When I was a kid, I had pen pals. Loads of them: camp counselors, kids from church that I saw weekly anyway, aunts and uncles, strangers from chain letters. If I knew their address, I wrote them letters on the personalized Looney Tunes stationery I spent my birthday money on. I ran to the mailbox each day the second I heard the mail truck coming down the hill. The mailman would tell me before handing me the mail, “you got one today,” and leave it on top for me.
Now that I’m older and too grown up for frivolous niceties like sending letters to people, I don’t go through the mail. I retrieve it from the mailbox and set it on the counter and Steve rifles through it: bills, ads, Val-pak coupons. Shit, shit, shittier shit (in no particular order). My glossy weekly celebrity rag is the only mail I ever end up looking at.
So imagine my surprise when I saw this:
I haven’t seen a hand-written envelope in ages. But who would be writing me? Oh look – it’s my neighbor right across the street from me. The one with the mailbox right next to mine. How does he know my name? I’ve never talked to him save to borrow his snowblower last Christmas, and I don’t remember being polite enough to introduce myself. It was more like, “It must be nice to have a snow blower. Seeing I’m the only one on the street that doesn’t have one, and I nearly broke my back shoveling a couple days ago, can I use your’s?” The old pity routine is how women get what they want after their youthful beauty fades away.
The mail itself was junk mail. It was probably just hand-written because his printer was on the fritz: what a tease. It was something about leukemia, I don’t know, Steve threw it away. I guess men get what they want by faking hand-written letters once their youthful charm dissolves into grumpiness. Didn’t work on me.

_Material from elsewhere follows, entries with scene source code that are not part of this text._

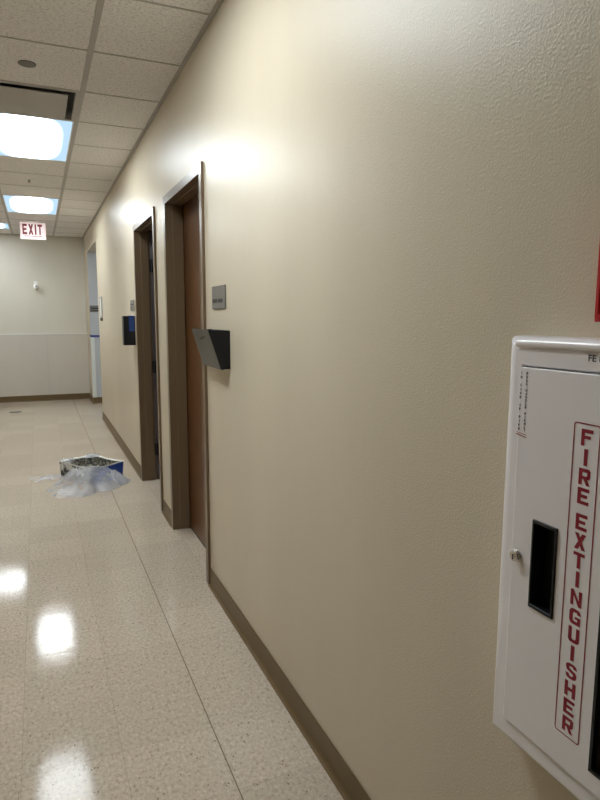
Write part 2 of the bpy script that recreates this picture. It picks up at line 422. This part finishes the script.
# ---------------------------------------------------------------- ceiling fittings
def troffer(rect, name='ceiling_light'):
    a, b_, c, d = rect
    t = thing(name, ((a+b_)/2, (c+d)/2, H), '', 'ceiling light', 'recessed fluorescent ceiling lights')
    bm = holed('z', a+.014, b_-.014, c+.008, d-.008, [(a+.022, b_-.022, c+.015, d-.015)], H-.003, H+.05)
    obj('light_frame', bm, M['whiteplastic'], t)
    bm = B(a+.0225, b_-.0225, c+.0155, d-.0155, H+.001, H+.008)
    obj('lens', bm, M['lens'], t)
    return t
tt = [troffer(r) for r in LIGHTS]
tt[0]['label'] = 'recessed ceiling light overhead just outside the top of the picture'
tt[1]['label'] = 'largest lit ceiling panel, nearest of those in view, just past the air diffuser'
tt[2]['label'] = 'lit ceiling panel above and in front of the exit sign, second of those in view'
tt[3]['label'] = 'small sliver of lit ceiling panel at the left edge beside the exit sign'
a, b_, c, d = VENT
t = thing('air_diffuser', ((a+b_)/2, (c+d)/2, H), 'square ceiling air diffuser with a flat face plate and dark slots around it', 'air vent')
obj('outer_frame', holed('z', a+.012, b_-.012, c+.006, d-.006, [(a+.034, b_-.034, c+.028, d-.028)], H-.004, H+.03), M['tee'], t)
bm = bmesh.new()
o0 = (a+.034, b_-.034, c+.028, d-.028); o1 = (a+.12, b_-.12, c+.11, d-.11)
def rect(bm, r, z): return [bm.verts.new(p) for p in ((r[0], r[2], z), (r[1], r[2], z), (r[1], r[3], z), (r[0], r[3], z))]
A, Bv = rect(bm, o0, H+.028), rect(bm, o1, H+.11)
for i in range(4): j = (i+1) % 4; bm.faces.new((A[i], A[j], Bv[j], Bv[i]))
bm.faces.new(Bv)
obj('duct_cone', bm, M['ductdark'], t)
obj('face_plate', B(a+.06, b_-.075, c+.088, d-.036, H-.006, H+.0), M['tee'], t, bevel=.002)
bm = bmesh.new()
bm.free()
for x in (a+.1, b_-.1): obj('hanger_bracket', B(x-.012, x+.012, (c+d)/2-.02, (c+d)/2+.02, H, H+.108), M['steel'], t)
bm = lathe(bmesh.new(), [(.045, 0), (.045, -.003), (.042, -.005)], (-.765, 3.685, H), 'z', 40)
tag(obj('ceiling_cover', bm, M['coverplate']), 'flat round grey cover disc set in the tile before the air diffuser', 'ceiling disc')
t = thing('fire_sprinkler', (-.787, 6.66, H), 'small sprinkler head with a round plate between the two lit ceiling panels', 'sprinkler')
obj('escutcheon', lathe(bmesh.new(), [(.048, 0), (.046, -.004), (.022, -.008)], (-.787, 6.66, H), 'z', 28), M['whiteplastic'], t, smooth=False)
obj('sprinkler_body', lathe(bmesh.new(), [(.012, -.008), (.012, -.016), (.005, -.018), (.005, -.026), (.018, -.028), (.018, -.030)], (-.787, 6.66, H), 'z', 20), M['steel'], t)

# exit sign
t = thing('exit_sign', (-.775, 9.4, H), 'white EXIT sign with red letters hanging from the ceiling near the end wall', 'exit sign')
obj('ceiling_mount', B(-.85, -.70, 9.375, 9.43, H-.03, H), M['whiteplastic'], t, bevel=.003)
mm = mat('lit_acrylic', (.82, .70, .70), .3, emit=(1, .72, .74), estr=.28)
obj('sign_panel', B(-.938, -.612, 9.395, 9.41, 2.485, H-.03), mm, t, bevel=.002)
bm = bmesh.new()
for ch, x0_, ww in (('E', -.908, .058), ('X', -.832, .062), ('I', -.752, .020), ('T', -.716, .060)):
    glyph(bm, ch, (x0_, 9.395, 2.548), ww, .142, FRONTROT, .001)
obj('exit_lettering', bm, M['red'], t)
bm = bmesh.new()
random.seed(3); x = -.89
while x < -.67:
    w_ = random.uniform(.004, .012); box(bm, x, x+w_, 9.393, 9.3949, 2.523, 2.532); x += w_+.004
obj('small_print', bm, M['red'], t)
mm = mat('lit_edge', (.9, .88, .88), .3, emit=(1, .95, .95), estr=.6)
obj('bright_edge', B(-.936, -.614, 9.392, 9.3948, 2.487, 2.508), mm, t)

# end-wall sensor
t = thing('wall_sensor', (-.778, YE, 1.92), 'small white round-nosed sensor mounted on the end wall', 'sensor')
obj('mount_plate', B(-.81, -.75, YE-.02, YE, 1.93, 2.0), M['whiteplastic'], t, bevel=.006)
bm = lathe(bmesh.new(), [(.022, .0), (.022, -.05), (.042, -.055), (.044, -.09), (.036, -.115), (.015, -.13)], (-.772, YE, 1.915), 'y', 24)
obj('sensor_body', bm, M['whiteplastic'], t, smooth=True)
obj('sensor_lens', lathe(bmesh.new(), [(.016, -.128), (.010, -.136)], (-.772, YE, 1.915), 'y', 16), M['coverplate'], t)

# ---------------------------------------------------------------- things on the right wall
def room_sign(y0, y1, z0, z1, label, dark):
    t = thing('room_sign', (0, (y0+y1)/2, z0), label, 'sign', None)
    obj('sign_plate', B(-.006, 0, y0, y1, z0, z1), M['greyplate'], t, bevel=.0015)
    bm = bmesh.new()
    for r in dark: box(bm, -.0066, -.006, *r)
    obj('sign_lettering', bm, M['textdark'], t)
    return t
def letterbars(y0, y1, z0, z1, gap, seed):
    random.seed(seed); out = []; y = y1
    while y > y0+.01:
        w_ = random.uniform(.010, .014); out.append((max(y0, y-w_), y, z0, z1)); y -= w_+.003
        if abs(y-(y0+y1)/2) < gap: y -= .012
    return out
room_sign(2.662, 2.885, 1.466, 1.572, 'grey room sign with one dark text line above the tilted black file pocket',
          letterbars(2.69, 2.872, 1.494, 1.511, .008, 4))
room_sign(5.47, 5.69, 1.474, 1.572, 'small grey sign above the black wall box, left of the far doorway',
          [(5.49, 5.68, 1.528, 1.54), (5.62, 5.67, 1.49, 1.515), (5.48, 5.5, 1.49, 1.50)])

# tilted file pocket
t = thing('file_pocket', (0, 2.765, 1.198), 'black wedge-shaped file pocket tilting out from the wall beside the near door', 'file holder')
y0, y1 = 2.61, 2.92
bm = bmesh.new()
box(bm, -.004, 0, y0, y1, 1.198, 1.368)
for y in (y0, y1-.003): prism(bm, [(0, 1.368), (-.088, 1.368), (-.033, 1.198), (0, 1.198)], 'y', y, y+.003)
box(bm, -.034, 0, y0, y1, 1.196, 1.20)
obj('pocket_body', bm, M['black'], t)
bm = prism(bmesh.new(), [(-.088, 1.372), (-.100, 1.372), (-.043, 1.194), (-.031, 1.194)], 'y', y0-.002, y1+.002)
obj('front_panel', bm, M['black'], t, bevel=.001)
n_ = Vector((-.178, 0, -.057)).normalized()*.0012
bm = prism(bmesh.new(), [(-.1000, 1.371), (-.1000+n_.x, 1.371+n_.z), (-.0432+n_.x, 1.196+n_.z), (-.0432, 1.196)], 'y', y0+.002, y1)
obj('grey_insert', bm, M['darkgrey'], t)
# small swoosh mark on the front
bm = bmesh.new(); pts = []
for i in range(9):
    u = i/8; y = 2.83-.14*u; z = 1.322+.020*u; hgt = .006*(1-abs(2*u-1))+.001
    pts.append((y, z, hgt))
def onfront(z, e=.0018): 
    x = -.100+(1.372-z)*(.057/.178); return x-e
V0 = [bm.verts.new((onfront(z+h_), y, z+h_)) for y, z, h_ in pts]; V1 = [bm.verts.new((onfront(z-h_), y, z-h_)) for y, z, h_ in pts]
for i in range(8): bm.faces.new((V0[i], V0[i+1], V1[i+1], V1[i]))
obj('swoosh_mark', bm, M['black'], t)
# black wall box by the far door with painter's tape
t = thing('wall_box', (0, 5.57, 1.18), 'plain black wall-mounted box with blue tape on it, left of the far doorway', 'wall box')
bm = holed('z', -.10, -.001, 5.46, 5.56, [(-.094, -.008, 5.466, 5.554)], 1.18, 1.432)
box(bm, -.10, -.001, 5.46, 5.56, 1.178, 1.184)
obj('box_body', bm, M['black'], t, bevel=.002)
bm = bmesh.new()
box(bm, -.054, -.008, 5.4575, 5.4595, 1.30, 1.434); box(bm, -.054, -.008, 5.4575, 5.52, 1.4335, 1.435)
obj('blue_tape', bm, M['tape'], t)
obj('highlight_slip', B(-.022, -.012, 5.47, 5.55, 1.30, 1.442), M['card'], t)  # white sliver modelled in place of the highlight at the box top
# framed panel with a knob at the corridor end
t = thing('wall_panel', (0, 8.42, 1.42), 'small pale framed wall panel with a dark knob under it, beside the side passage opening', 'wall panel')
obj('panel_face', B(-.010, 0, 8.30, 8.53, 1.43, 1.665), M['guard'], t, bevel=.002)
obj('panel_border', holed('x', 8.285, 8.545, 1.42, 1.678, [(8.30, 8.53, 1.43, 1.665)], -.016, 0), M['tee'], t)
obj('knob', lathe(bmesh.new(), [(.022, 0), (.024, -.02), (.014, -.032)], (0, 8.33, 1.39), 'x', 20), M['coverplate'], t)

# passage: sign, tape stripe
t = thing('room_sign', (.075, PY1-.004, 1.5), 'grey-blue sign plate with two dark text lines inside the side passage', 'sign')
obj('sign_plate', B(.004, .15, PY1-.010, PY1-.004, 1.495, 1.60), M['greyplate'], t)
bm = bmesh.new(); box(bm, .02, .14, PY1-.0106, PY1-.010, 1.545, 1.565); box(bm, .02, .146, PY1-.0106, PY1-.010, 1.512, 1.527)
obj('sign_lettering', bm, M['textdark'], t)
bm = B(-.0015, .163, PY1-.012, PY1-.008, 1.088, 1.126); box(bm, -.0055, -.002, PY1-.012, PY1+.12, 1.10, 1.138)
tag(obj('tape_strip', bm, M['tapedark']), 'blue masking tape strip wrapped round the corner of the side passage wall', 'tape')

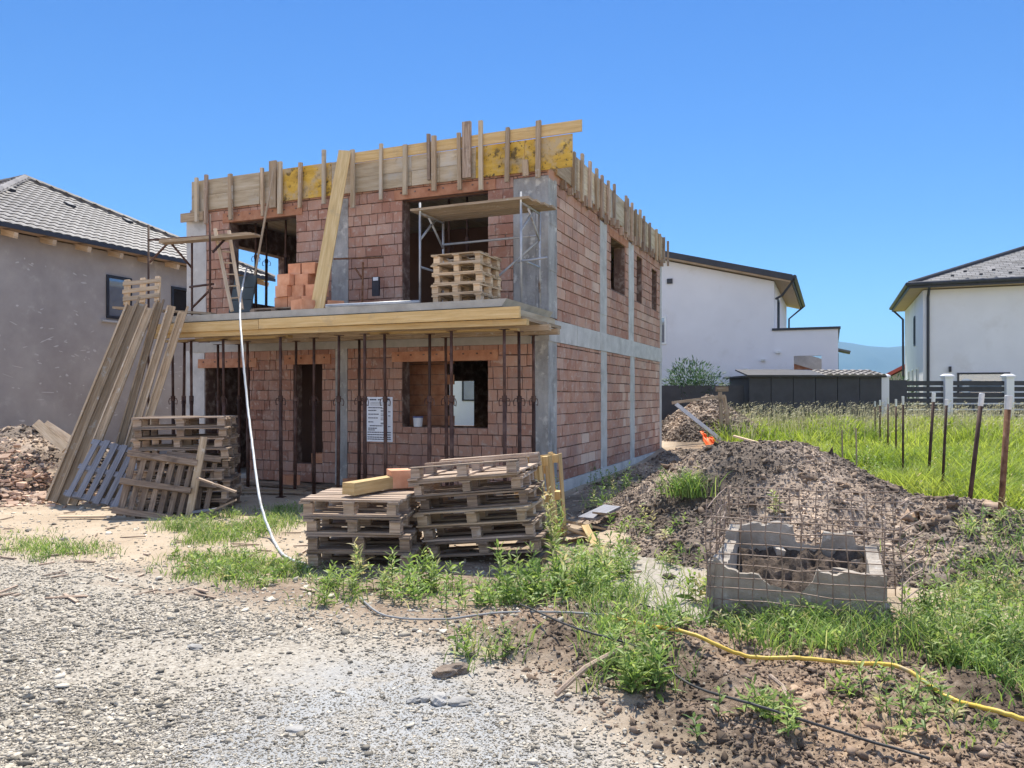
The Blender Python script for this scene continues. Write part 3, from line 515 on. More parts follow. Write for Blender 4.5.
def prop(parent_loc, h_scale, label, group, rz):
    r = thing('steel_prop', label, 'prop', parent_loc, (R(random.uniform(-.6, .6)), R(random.uniform(-.6, .6)), rz), group); r.scale = (1, 1, h_scale)
    for n_, me in PM: link(n_, me, r)
    return r
where = ['leftmost of the three props standing clear of the doorway', 'middle of the three props standing clear of the doorway', 'right one of the three props standing clear of the doorway',
 'rear prop in the left half of the wide doorway', 'front prop in the middle of the wide doorway', 'rear prop near the hanging white hose', 'prop just right of the white hose at the doorway edge',
 'prop with pale foot between the two doorways', 'prop at the left jamb of the narrow doorway', 'prop standing in the middle of the narrow doorway', 'prop just left of the concrete column beside the narrow doorway', 'rear prop between concrete column and notice board',
 'prop at the left edge of the notice board', 'dark prop crossing the notice board', 'prop near the left jamb of the lower window', 'rear one of the close pair in front of the lower window', 'front one of the close pair in front of the lower window',
 'pale topped prop right of the lower window', 'prop between the lower window and the corner column', 'prop nearest the corner column']
for (px, y), wl in zip(POS, where):
    x, _ = Fr(px, 400, y); p_ = H2W(x, y); p_.z = gzf(p_.x, p_.y); prop(p_, (2.655-p_.z)/2.615, 'rusty steel '+wl, 'steel props under the balcony slab', random.uniform(-.5, .5)-HA)
for (px, y, lb) in [(256, .6, 'dark prop inside the left balcony opening'), (266, 1.1, 'dark prop against the sky in the left balcony opening'), (285, .7, 'prop beside the right jamb of the left balcony opening'), (449, .9, 'dim prop inside the right balcony opening'), (468, .7, 'prop inside the right balcony opening, nearer its right jamb')]:
    x, _ = Fr(px, 270, y); prop(H2W(x, y, 3.05), (5.5-3.05)/2.615, 'rusty '+lb, 'steel props on the upper floor', 0)

# ------------------------------------------------------------------ notice board, opening contents
nx0, nzt = Fr(367, 397, -1.66); nx1, nzb = Fr(392.5, 442, -1.66)
nb = thing('notice_board', 'white printed site notice board tied to the props under the balcony', 'sign', H2W((nx0+nx1)/2, -1.66, nzb), (0, 0, -HA)); w, h = nx1-nx0, nzt-nzb
bx('board', M_signw, nb, (0, 0, h/2), (w, .012, h))
pr = MB()
def ink(x0, x1, y, t=.012, seg=.03):
    x = x0
    while x < x1: l = random.uniform(seg*.6, seg*1.6); pr.box((-w/2+(x+min(x+l, x1))/2*w, -.0075, h*(1-y)), (max(.004, (min(x+l, x1)-x)*w), .003, t), None, .5); x += l+seg*.18
ink(.12, .38, .06, .02, .05); ink(.44, .54, .06, .02, .05); ink(.64, .9, .06, .02, .06)
for y in (.12, .15, .18): ink(.14, .62, y, .004, .04)
for (a, b_, y) in [(.06, .6, .24), (.06, .38, .30), (.06, .48, .385), (.06, .44, .47), (.06, .26, .56), (.12, .62, .645), (.06, .4, .70), (.06, .32, .74), (.03, .95, .79), (.03, .95, .845), (.03, .95, .90), (.03, .95, .945)]: ink(a, b_, y, .014, .07)
for y in (.25, .30, .33, .38, .42, .47, .51, .58, .60): ink(.55, .72, y, .01, .04)
for y in (.33, .42, .66): ink(.84, .93, y, .012, .05)
pr.build('printed_lines', M_ink, nb)
p_ = H2W(*(lambda q: (q[0], .05))(Fr(418, 425, .05)), 1.12); bk = thing('paint_bucket', 'small blue and white bucket on the sill of the lower window', 'bucket', p_)
m = MB(); m.tube([(0, 0, 0), (0, 0, .17)], [.075, .09], 14); m.build('pail', M_signw, bk, smooth=False); m = MB(); m.tube([(0, 0, .16), (0, 0, .185)], .095, 14); m.build('lid', mk('blue_plastic', [(.3, (.10, .13, .3)), (.7, (.16, .2, .4))]), bk)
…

Here’s my contribution: hand me all those letters you are sending all around the neighborhood and I will hand deliver them. Add up the 44¢ x 100 and contribute that $44 from Holly Carter: the good neighbor who doesn’t make postmen work harder for no reason. I can not believe this letter went from his home right across the street from mine, to the mailbox right next to mine, onto a mail truck, to the post office, back onto a mail truck to end up right back where it started except about six inches to the right. I’m going to go put an unstamped envelope in his mailbox with my blog URL to give him a subtle hint of what I think of his hand-written envelope.
P.S. If you knew what this title meant, you are my favorite reader.